Les atouts uniques des montagnes pour le lait AOP
Toutefois, les régions de montagne sont moins affectées par cette hémorragie que les plaines. En altitude, les conditions géographiques limitent les alternatives agricoles, comme la culture de céréales, et l’élevage laitier reste une nécessité pour les agriculteurs locaux. Par ailleurs, ces contraintes géographiques s'avèrent paradoxalement être un atout. Les pâturages alpins, riches en flore diversifiée, jouent en effet un rôle essentiel dans la qualité du lait produit. Les herbes naturelles, dont se nourrissent les vaches, donne au lait des arômes uniques qui se retrouvent dans les fromages AOP comme le Gruyère. "Ces prairies et cette biodiversité apportent une valeur ajoutée considérable au lait de montagne, qui permet à nos fromages de se distinguer", souligne Olivier Baudois.

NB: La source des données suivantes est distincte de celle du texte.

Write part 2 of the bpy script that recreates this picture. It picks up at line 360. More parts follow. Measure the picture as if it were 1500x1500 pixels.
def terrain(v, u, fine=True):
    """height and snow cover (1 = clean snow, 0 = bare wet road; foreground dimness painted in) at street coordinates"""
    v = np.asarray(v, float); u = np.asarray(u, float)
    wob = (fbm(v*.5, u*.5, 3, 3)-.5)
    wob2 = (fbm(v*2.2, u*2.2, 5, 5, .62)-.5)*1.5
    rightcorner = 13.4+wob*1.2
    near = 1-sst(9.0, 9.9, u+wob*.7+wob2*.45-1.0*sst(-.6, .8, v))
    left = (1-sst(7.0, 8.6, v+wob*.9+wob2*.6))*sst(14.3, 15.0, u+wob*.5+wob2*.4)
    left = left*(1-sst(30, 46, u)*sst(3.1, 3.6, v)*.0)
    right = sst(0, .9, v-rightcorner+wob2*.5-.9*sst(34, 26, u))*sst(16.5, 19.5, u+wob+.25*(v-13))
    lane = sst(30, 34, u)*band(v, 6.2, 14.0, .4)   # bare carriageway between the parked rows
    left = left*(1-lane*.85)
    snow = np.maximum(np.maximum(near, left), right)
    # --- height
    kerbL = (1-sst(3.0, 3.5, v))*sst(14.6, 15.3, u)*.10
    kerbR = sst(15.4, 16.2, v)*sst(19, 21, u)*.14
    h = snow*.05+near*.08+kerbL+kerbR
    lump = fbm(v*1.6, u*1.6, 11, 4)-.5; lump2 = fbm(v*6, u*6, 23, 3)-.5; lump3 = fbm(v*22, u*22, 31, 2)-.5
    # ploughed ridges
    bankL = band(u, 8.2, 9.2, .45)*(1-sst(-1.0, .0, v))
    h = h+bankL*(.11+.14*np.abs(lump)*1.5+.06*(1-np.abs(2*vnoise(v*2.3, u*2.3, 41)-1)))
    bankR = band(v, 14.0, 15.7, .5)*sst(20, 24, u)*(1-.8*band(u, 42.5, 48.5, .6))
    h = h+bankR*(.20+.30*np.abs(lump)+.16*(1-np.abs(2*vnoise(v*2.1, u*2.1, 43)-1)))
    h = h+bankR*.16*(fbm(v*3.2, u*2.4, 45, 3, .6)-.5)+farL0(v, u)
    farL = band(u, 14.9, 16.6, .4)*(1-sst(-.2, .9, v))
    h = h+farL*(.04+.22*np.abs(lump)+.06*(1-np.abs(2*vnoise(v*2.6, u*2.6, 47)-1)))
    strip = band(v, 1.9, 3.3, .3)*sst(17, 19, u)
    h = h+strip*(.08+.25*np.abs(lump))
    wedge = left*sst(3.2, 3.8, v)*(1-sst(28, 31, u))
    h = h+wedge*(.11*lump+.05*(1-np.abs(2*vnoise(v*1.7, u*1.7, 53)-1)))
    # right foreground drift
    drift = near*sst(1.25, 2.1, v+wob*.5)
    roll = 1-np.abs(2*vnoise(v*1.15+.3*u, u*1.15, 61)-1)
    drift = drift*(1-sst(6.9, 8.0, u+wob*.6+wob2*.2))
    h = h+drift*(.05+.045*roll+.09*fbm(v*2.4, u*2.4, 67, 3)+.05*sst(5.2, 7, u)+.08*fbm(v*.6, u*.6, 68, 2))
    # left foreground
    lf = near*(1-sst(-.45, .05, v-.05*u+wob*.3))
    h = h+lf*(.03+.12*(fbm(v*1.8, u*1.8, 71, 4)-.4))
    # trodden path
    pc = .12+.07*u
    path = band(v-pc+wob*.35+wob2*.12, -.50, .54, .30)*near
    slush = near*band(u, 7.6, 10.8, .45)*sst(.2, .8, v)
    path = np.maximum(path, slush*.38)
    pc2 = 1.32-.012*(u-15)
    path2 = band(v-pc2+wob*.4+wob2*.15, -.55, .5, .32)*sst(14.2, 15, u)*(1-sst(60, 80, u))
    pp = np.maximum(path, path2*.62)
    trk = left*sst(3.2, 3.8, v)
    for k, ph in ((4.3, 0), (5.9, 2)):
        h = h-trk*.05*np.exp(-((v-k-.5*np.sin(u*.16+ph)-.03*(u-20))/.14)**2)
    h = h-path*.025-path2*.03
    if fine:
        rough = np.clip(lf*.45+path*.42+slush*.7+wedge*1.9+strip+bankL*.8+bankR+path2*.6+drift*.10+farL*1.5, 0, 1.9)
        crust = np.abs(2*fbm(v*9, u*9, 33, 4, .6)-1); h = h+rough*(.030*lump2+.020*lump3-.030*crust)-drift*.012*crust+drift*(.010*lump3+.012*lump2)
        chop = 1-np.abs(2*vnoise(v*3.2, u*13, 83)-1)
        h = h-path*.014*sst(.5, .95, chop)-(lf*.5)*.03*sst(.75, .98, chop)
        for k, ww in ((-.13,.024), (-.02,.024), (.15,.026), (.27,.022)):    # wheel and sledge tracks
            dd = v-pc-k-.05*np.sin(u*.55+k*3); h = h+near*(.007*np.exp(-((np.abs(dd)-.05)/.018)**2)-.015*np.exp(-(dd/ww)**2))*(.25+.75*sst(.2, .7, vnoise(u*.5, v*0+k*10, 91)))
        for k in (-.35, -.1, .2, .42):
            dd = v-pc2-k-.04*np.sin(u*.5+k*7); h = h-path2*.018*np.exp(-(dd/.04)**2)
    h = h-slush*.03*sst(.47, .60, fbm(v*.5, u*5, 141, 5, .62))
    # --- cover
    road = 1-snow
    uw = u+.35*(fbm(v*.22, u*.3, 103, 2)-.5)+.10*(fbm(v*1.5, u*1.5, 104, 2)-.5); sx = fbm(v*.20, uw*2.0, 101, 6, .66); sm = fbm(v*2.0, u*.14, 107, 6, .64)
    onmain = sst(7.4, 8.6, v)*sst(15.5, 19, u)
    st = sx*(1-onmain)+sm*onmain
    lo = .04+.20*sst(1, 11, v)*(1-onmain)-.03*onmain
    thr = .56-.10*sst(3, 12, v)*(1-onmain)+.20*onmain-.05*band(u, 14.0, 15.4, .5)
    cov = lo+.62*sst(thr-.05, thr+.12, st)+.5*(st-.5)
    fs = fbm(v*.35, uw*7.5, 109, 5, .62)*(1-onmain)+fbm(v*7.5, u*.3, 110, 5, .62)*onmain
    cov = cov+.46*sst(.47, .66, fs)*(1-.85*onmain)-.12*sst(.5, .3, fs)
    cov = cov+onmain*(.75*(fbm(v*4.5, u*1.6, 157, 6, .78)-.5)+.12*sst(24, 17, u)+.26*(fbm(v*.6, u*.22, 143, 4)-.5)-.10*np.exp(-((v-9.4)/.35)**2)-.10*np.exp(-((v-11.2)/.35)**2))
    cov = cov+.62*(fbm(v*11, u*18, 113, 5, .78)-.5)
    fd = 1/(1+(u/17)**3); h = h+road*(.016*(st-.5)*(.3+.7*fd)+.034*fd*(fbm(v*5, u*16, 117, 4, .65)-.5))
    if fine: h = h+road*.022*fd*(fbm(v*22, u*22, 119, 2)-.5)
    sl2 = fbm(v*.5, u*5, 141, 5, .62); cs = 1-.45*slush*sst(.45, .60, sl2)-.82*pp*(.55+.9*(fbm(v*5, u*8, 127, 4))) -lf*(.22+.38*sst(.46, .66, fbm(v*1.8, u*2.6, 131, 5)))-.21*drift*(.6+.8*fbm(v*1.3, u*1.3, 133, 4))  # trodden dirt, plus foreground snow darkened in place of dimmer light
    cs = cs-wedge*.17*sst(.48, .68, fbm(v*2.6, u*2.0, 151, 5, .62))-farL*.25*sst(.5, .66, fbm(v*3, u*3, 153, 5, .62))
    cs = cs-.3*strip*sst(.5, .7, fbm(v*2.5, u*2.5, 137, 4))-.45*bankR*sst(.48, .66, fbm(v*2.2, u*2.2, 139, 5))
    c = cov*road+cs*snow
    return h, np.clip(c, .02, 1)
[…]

Ainsi, grâce à cette spécialisation et à la valorisation du lait destiné aux fromages AOP, les producteurs continuent de livrer leurs fromageries locales. Avec un prix du lait payé entre 95 et 98 centimes le kilo, ce qui est nettement au-dessus du prix du lait pour l’industrie, souvent payé entre 55 et 60 centimes.
Par ailleurs, le modèle coopératif, largement répandu dans ces régions, permet aux petits producteurs de mutualiser les ressources et de garantir un approvisionnement régulier, assurant ainsi la stabilité de la production fromagère. "Je suis locataire de la fromagerie, qui appartient à la Société de Fromagerie forte de 12 agriculteurs. J’achète leur lait pour produire mon fromage, ainsi qu’un peu de beurre et de yaourts, que je vends à mon tour", explique Olivier Baudois. Concrètement, toute sa production de Gruyère entre dans la filière de l’AOP, et 4% peuvent être vendus sur place.